Tuesday, August 25, 2009

The new face of literacy

My thanks to the tireless director of the University Writing Center for calling my attention to this article on the directions in which technology is pushing literacy.

Question for discussion: what might math students stand to gain by employing Twitter-like brevity in describing mathematical phenomena?

2 comments:

Derek said...

This sentence in the essay stood out to me: "The Stanford students were almost always less enthusiastic about their in-class writing because it had no audience but the professor: It didn't serve any purpose other than to get them a grade."

I told the students in my summer cryptography course that I would be posting their expository papers to the course blog and asking each students to comment on at least two other students' papers. You can see the results.

Many of my students said that writing for their peers (an actual audience) helped them step up their game on this assignment. I'm increasingly convinced that students should have "real" audiences for at least some of their writing assignments (audiences other than their professors), something made much easier by social media technologies.

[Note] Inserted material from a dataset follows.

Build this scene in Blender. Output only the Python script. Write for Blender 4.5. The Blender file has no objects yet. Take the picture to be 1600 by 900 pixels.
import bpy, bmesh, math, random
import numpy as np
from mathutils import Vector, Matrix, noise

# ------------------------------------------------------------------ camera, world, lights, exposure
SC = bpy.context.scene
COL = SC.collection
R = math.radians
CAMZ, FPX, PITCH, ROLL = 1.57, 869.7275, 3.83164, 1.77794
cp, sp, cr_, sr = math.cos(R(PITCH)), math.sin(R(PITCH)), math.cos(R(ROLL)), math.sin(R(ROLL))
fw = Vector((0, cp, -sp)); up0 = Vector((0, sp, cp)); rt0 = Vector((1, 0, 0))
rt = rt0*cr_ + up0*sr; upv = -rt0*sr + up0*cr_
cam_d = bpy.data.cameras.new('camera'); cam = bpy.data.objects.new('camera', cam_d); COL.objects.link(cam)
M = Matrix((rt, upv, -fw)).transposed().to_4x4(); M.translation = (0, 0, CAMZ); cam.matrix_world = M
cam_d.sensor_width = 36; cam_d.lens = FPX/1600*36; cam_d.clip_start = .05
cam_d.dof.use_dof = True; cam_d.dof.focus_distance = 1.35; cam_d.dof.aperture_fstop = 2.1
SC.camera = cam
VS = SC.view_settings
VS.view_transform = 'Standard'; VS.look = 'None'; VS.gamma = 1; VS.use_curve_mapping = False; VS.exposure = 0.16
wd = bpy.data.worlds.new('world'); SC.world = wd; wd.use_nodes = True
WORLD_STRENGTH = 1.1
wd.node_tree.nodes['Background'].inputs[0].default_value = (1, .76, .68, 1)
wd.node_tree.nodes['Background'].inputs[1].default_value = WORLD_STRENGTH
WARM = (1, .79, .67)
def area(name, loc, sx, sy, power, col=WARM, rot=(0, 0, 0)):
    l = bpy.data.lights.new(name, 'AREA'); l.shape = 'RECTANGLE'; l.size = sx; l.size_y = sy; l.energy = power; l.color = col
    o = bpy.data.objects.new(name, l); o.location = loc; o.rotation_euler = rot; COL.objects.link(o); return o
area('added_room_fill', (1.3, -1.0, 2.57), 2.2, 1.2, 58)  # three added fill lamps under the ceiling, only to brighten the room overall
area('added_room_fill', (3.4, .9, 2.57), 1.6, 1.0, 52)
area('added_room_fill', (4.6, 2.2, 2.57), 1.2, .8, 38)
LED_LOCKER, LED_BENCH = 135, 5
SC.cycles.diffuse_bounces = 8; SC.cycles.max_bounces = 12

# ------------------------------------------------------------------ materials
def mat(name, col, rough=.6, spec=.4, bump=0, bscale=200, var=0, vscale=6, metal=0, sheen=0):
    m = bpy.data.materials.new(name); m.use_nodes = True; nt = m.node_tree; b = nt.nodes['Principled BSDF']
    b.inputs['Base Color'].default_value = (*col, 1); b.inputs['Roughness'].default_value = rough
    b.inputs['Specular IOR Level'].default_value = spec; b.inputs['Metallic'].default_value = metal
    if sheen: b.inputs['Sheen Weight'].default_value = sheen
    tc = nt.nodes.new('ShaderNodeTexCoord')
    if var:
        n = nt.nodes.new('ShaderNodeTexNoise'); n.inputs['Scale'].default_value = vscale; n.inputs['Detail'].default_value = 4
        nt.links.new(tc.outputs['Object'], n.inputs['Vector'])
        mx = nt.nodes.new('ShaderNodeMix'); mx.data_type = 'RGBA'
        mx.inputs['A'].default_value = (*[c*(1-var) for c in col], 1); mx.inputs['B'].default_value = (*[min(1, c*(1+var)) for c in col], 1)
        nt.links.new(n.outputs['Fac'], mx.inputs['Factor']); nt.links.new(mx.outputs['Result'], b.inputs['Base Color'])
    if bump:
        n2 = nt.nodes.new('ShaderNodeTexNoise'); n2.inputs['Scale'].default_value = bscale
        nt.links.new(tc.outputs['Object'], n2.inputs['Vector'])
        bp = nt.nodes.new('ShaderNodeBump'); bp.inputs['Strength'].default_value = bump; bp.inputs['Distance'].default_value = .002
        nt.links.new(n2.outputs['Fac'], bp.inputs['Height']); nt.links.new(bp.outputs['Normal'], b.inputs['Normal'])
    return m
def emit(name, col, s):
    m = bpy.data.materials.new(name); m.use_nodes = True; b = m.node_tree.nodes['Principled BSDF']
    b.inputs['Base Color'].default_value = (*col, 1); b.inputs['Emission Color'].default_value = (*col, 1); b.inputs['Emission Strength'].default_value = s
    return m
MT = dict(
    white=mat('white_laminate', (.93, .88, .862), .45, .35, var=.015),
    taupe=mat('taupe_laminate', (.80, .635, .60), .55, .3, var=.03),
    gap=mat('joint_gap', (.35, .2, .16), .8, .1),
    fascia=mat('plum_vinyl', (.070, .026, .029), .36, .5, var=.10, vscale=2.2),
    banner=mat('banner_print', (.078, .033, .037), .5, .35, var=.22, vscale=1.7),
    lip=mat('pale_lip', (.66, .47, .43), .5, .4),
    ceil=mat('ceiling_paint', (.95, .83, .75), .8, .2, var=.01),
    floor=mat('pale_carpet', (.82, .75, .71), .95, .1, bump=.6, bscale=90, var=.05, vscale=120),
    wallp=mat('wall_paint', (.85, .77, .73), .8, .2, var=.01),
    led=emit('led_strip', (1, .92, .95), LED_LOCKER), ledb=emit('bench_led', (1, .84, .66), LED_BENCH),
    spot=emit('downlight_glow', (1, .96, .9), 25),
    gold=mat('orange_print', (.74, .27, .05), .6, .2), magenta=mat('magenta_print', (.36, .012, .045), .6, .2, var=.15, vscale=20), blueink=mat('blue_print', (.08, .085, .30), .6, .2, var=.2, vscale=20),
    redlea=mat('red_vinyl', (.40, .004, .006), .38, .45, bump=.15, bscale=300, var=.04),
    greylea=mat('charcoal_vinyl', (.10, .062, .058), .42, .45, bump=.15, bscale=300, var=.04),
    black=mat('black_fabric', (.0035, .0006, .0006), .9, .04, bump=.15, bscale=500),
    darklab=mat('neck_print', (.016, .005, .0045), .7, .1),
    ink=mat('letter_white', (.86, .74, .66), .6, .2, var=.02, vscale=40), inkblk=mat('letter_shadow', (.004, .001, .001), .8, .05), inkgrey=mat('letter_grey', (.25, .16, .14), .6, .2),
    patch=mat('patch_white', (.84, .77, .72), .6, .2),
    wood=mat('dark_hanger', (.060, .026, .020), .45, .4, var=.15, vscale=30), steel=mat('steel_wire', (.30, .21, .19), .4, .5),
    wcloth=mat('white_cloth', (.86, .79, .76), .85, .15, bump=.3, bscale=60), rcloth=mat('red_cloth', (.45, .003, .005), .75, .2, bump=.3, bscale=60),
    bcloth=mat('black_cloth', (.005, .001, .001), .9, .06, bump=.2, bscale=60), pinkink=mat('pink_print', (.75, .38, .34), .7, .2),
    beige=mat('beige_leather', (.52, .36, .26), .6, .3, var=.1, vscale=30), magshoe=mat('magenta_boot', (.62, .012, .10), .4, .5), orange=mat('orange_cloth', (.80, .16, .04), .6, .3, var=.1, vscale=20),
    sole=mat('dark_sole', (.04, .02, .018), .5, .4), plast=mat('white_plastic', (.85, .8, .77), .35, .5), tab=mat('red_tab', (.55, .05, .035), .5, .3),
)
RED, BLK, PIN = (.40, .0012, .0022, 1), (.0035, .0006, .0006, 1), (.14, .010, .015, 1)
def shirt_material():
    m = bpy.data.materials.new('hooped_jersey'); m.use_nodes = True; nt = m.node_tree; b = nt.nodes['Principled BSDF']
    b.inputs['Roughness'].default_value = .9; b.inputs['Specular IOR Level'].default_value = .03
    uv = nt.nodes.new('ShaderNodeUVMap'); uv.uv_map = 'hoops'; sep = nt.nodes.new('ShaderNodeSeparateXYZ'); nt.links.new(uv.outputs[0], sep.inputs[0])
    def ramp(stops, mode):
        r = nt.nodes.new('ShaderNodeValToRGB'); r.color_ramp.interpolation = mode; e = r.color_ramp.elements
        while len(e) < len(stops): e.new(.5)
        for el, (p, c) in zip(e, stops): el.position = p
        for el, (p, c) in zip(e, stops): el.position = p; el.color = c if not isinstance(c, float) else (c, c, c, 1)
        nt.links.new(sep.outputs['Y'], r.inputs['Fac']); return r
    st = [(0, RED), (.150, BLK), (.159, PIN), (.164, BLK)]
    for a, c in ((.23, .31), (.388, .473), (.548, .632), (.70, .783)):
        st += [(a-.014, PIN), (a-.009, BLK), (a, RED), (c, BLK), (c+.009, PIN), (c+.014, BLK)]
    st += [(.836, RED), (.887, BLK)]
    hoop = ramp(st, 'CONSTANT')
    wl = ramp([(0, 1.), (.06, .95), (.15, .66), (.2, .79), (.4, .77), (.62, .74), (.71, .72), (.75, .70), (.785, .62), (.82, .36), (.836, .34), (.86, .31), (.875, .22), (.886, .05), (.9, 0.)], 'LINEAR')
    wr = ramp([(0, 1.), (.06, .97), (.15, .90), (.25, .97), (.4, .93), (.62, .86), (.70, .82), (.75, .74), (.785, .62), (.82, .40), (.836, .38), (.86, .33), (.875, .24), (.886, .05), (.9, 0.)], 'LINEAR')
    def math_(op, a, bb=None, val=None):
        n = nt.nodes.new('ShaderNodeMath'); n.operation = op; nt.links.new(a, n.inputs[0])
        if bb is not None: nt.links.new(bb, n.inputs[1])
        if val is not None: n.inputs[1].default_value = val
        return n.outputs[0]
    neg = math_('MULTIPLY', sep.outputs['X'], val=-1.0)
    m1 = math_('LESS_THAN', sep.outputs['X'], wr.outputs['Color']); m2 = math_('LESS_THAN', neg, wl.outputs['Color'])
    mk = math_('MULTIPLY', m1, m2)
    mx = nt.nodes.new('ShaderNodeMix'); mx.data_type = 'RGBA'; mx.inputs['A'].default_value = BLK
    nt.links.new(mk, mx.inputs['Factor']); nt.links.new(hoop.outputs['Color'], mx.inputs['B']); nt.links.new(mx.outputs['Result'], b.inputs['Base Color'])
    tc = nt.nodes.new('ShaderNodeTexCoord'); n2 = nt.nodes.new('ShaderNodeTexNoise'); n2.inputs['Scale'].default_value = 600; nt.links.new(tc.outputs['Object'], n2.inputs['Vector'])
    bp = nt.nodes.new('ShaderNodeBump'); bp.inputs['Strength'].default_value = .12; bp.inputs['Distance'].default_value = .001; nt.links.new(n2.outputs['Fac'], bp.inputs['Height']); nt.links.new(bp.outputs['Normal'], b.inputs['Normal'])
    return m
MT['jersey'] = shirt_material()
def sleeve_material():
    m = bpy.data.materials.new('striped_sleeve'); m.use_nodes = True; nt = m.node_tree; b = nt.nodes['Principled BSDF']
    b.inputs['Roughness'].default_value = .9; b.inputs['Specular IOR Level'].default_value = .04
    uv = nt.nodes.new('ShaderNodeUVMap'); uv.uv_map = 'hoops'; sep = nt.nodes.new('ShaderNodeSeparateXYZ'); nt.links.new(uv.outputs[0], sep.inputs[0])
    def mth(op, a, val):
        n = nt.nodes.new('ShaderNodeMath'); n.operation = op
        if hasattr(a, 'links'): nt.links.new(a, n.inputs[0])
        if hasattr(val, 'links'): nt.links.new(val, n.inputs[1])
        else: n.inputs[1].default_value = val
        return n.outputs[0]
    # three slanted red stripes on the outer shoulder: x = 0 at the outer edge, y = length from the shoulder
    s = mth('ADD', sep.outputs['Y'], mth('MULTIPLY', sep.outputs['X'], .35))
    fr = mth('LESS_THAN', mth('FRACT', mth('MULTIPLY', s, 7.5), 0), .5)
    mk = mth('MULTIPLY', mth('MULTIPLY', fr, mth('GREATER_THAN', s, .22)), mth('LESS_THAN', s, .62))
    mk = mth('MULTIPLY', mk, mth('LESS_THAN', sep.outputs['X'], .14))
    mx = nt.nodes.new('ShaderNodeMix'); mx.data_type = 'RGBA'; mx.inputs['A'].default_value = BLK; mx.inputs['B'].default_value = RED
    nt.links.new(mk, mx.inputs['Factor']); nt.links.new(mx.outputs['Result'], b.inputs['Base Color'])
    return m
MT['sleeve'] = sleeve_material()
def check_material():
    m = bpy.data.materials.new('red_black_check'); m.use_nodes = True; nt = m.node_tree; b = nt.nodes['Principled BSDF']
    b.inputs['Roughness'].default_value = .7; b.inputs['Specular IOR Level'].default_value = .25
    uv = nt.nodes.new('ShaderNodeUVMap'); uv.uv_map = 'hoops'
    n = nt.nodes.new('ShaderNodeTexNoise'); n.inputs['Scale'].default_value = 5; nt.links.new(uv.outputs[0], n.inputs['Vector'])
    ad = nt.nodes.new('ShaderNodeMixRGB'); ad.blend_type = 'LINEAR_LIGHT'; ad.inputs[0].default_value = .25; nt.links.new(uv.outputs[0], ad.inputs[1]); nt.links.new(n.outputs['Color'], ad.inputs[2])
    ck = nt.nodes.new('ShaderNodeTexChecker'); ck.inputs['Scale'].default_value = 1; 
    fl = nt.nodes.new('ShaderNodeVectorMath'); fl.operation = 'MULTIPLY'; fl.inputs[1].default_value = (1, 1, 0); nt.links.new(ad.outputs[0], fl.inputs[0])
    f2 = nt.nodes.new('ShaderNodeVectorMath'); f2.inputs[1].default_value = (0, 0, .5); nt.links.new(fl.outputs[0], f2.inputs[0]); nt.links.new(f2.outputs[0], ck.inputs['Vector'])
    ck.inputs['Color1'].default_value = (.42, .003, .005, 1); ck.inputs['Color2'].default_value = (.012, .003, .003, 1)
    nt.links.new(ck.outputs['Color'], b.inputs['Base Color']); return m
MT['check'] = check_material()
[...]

I didn't answer your question about Twitter-speak. I'll have to get back to you on that. Only so many characters here, you know. =)

DocTurtle said...

Derek, as usual, I'm in absolute agreement. The exercises in my intro to proofs course which are most popular with the students (and which they find most meaningful and helpful) are those in which they're asked to construct a dialogue with a friend, explaining "in their own words" a particular mathematical concept. The injection of an audience into the student's writing gives extra force by helping the student to focus her thoughts in yet another dimension, skew (but not necessarily perpendicular to!) content and style.